Una volta consumato il pasto, diamo un'occhiata in giro, risaliamo verso il bar dalla scaletta esterna per un caffè e via. Ci prepariamo alla discesa. Tornando all'essere vegetariani di Carlo gli cito un libro di Safran Foer in cui lo scrittore americano racconta con orrore   di ciò che ha visto infilandosi clandestinamente in allevamenti intensivi di polli e altri animali. Non ricordo il titolo, però. E aggiungo, da animista quale mi ritengo, non posso non pensare che mangiare la carne di un animale costretto a vivere in due metri quadri non possa che portare conseguenze nefaste anche sull'anima di chi mangia quella carne. C'è chi dice, i miei amici indigeni, lo dicono, che se mangi la carne di un animale che ha sofferto, non può non trasmetterti parte di quella sofferenza, dico. Che tradotto scientificamente, aggiungo, ci porta alla constatazione che le sofferenze dell'animale potrebbero aver portato a produrre delle tossine che alla fine incidono sulla qualità della sua carne. Carlo annuisce con il capo, interessato. 

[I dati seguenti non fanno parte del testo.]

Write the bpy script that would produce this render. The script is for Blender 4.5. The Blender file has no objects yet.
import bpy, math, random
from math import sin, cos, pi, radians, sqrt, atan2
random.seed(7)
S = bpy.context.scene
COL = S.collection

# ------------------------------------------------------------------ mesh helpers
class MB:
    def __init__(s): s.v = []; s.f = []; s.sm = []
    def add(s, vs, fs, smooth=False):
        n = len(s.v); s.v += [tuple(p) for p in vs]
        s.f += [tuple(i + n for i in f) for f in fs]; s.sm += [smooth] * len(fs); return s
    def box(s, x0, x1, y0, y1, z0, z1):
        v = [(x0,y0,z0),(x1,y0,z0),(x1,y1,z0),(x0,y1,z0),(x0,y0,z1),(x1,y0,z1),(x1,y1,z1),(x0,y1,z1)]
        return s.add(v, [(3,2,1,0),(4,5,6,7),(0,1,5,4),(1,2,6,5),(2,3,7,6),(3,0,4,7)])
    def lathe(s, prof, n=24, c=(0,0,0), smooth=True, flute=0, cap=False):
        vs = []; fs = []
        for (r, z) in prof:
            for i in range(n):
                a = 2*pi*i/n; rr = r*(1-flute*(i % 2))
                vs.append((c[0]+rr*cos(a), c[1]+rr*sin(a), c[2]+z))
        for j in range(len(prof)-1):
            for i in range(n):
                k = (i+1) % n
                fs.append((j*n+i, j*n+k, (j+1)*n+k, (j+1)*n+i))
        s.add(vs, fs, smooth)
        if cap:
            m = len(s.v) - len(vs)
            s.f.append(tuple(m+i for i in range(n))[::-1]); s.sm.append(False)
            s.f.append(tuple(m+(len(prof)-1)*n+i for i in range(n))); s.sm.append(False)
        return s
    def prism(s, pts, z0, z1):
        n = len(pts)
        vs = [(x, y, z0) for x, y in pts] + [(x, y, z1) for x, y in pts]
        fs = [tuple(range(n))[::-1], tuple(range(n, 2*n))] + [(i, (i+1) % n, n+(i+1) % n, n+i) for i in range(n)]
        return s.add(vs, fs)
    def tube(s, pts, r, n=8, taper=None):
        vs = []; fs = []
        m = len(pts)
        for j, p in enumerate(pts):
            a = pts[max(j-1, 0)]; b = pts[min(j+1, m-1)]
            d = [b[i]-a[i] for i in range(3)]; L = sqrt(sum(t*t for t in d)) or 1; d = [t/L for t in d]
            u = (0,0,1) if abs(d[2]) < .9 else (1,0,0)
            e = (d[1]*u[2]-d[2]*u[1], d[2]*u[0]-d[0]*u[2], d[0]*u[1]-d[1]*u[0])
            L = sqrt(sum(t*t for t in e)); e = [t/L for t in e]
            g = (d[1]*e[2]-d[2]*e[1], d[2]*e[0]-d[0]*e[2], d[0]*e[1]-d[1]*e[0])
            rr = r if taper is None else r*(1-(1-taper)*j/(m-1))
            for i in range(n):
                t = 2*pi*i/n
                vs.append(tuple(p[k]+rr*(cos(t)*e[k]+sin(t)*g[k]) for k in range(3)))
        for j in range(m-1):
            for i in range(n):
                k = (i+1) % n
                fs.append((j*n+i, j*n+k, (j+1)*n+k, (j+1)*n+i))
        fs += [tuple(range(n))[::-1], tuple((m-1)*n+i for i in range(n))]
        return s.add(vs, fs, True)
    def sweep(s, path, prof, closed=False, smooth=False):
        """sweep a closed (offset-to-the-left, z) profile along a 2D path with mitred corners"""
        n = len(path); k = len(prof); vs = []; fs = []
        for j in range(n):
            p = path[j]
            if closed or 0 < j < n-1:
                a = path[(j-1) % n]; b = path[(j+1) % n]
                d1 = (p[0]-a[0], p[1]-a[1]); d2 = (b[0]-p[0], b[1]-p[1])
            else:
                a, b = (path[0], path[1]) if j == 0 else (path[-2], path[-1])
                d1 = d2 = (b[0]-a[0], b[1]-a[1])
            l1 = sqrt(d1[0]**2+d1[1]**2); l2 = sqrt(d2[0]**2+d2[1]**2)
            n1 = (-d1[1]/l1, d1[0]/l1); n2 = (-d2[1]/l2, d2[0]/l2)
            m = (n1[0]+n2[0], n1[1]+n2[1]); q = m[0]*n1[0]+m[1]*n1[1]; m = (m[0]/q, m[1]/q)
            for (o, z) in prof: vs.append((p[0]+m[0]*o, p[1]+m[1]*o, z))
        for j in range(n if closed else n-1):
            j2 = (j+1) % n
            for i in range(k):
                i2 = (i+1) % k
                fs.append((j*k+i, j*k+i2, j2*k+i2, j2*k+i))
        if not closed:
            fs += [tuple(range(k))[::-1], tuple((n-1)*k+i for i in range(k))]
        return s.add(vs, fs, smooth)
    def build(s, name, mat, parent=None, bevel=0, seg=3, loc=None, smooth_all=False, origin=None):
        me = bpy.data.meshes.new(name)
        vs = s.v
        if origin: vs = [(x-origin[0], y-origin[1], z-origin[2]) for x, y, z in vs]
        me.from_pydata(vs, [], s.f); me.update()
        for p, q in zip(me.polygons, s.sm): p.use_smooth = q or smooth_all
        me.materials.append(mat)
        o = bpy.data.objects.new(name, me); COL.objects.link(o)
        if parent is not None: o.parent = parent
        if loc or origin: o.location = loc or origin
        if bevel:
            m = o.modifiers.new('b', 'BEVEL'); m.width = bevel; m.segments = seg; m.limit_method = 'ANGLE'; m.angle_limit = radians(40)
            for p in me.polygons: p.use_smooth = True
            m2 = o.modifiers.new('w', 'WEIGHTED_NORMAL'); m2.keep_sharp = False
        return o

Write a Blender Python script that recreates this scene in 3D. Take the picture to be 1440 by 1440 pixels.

Ripassiamo a lato dell'Albergo sciatori, un albergo enorme in mezzo ad un prato, ora completamente abbandonato. Se scrivi un pezzo sul tuo blog, dice Carlo, puoi citare questo albergo come esempio di monumento ai disastri che sta producendo il cambiamento climatico. Non posso che confermare che l'esempio è calzante. Lì non nevica più come prima e l'albergo non è più frequentato da anni. Il cambiamento climatico fa fuori anche posti di lavoro. E be', si, se sto scrivendo questo pezzo oggi è anche perchè l'idea me l'ha data Carlo. Mio fraterno amico. Il nipote del partigiano. Qualcuno che in un giorno trascorso insieme mi ha insegnato più cose di interi tomi di storie e antropologia. 

Il ritorno, in discesa e' piu' semplice.  Ed è foriero di nuovi ragionamenti e di dialoghi sempre intensi e interessanti. Carlo mi parla del concetto di riuso. La più grande battaglia che puoi combattere contro un nuovo e piu'insidioso fascismo: il consumismo. E anche questo concetto non puo' non venire dal nonno partigiano.

Sono davanti al pc.  Fa caldo. Scrivo questo pezzo e rivivo la gioia dei momenti trascorsi. Scrivere è rammentare e reinventare. Pure se quello che ho scritto è tutto vero. Parola per parola. Ma non potrò mai scrivere quello che si vive, quello che si è vissuto insieme. Perchè la vita vissuta è una scrittura fatta per i ricordi della mente. Che muoiono con te. O forse non muoiono mai.